Le débat sur l'abaya intéresse aussi les Algériens

Le débat sur l’interdiction du port de l’abaya dans les écoles en France a atteint aussi de nombreux pays musulmans, dont l’Algérie. En réponse à une question  d’ObservAlgerie sur Facebook, demandant si l’abaya est un habit musulman, de nombreux internautes se sont exprimés. Entre ceux qui estiment qu’il s’agit d’une simple mode vestimentaire et ceux qui affirment que c’est une tenue religieuse, les avis étaient partagés.
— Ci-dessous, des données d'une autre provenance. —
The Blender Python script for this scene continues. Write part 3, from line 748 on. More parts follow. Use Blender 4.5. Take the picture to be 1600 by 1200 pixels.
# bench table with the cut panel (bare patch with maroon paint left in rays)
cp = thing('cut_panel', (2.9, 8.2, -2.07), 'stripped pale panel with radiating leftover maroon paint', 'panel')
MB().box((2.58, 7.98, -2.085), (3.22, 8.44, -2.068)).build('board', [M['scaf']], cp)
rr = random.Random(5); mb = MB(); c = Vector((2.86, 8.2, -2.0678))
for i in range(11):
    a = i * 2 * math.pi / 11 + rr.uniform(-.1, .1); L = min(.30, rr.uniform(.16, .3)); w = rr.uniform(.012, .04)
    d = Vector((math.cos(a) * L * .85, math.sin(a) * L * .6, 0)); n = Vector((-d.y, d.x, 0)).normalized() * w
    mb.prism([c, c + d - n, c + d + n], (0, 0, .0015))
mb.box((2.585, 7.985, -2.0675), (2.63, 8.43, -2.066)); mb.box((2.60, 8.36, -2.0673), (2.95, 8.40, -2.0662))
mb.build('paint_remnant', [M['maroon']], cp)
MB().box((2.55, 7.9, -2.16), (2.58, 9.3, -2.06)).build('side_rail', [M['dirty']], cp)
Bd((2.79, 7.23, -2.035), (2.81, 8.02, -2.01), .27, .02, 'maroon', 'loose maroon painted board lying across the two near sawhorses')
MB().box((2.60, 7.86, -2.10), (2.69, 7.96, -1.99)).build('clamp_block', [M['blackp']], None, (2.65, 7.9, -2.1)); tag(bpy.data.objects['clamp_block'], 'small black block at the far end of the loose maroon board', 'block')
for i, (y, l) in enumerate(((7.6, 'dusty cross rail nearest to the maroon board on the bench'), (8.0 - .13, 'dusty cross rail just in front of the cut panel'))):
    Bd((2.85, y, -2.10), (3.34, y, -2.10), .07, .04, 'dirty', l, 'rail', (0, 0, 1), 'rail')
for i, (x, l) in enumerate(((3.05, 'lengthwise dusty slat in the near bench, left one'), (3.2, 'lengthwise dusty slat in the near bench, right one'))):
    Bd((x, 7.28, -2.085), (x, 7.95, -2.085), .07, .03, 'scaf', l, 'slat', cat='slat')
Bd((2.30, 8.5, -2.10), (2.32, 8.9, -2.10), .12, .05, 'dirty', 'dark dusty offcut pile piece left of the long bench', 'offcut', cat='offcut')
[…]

« Ce n’est nullement un habit religieux, mais idéologique. Il faut différencier entre la vraie doctrine religieuse et l’utilisation de certains concepts à des fins non religieuses (politique culturelle ou autres) », écrit un internaute. « Il n’y a pas de vêtements religieux en Islam, il y a plutôt des règles pour s’habiller », écrit un autre. « L’abaya est une manipulation des intégristes pour porter le voile en prétendant s’habiller en robe longue. Il s’agit d’un moyen de détourner la loi sur la laïcité à l’école », estime un autre internaute.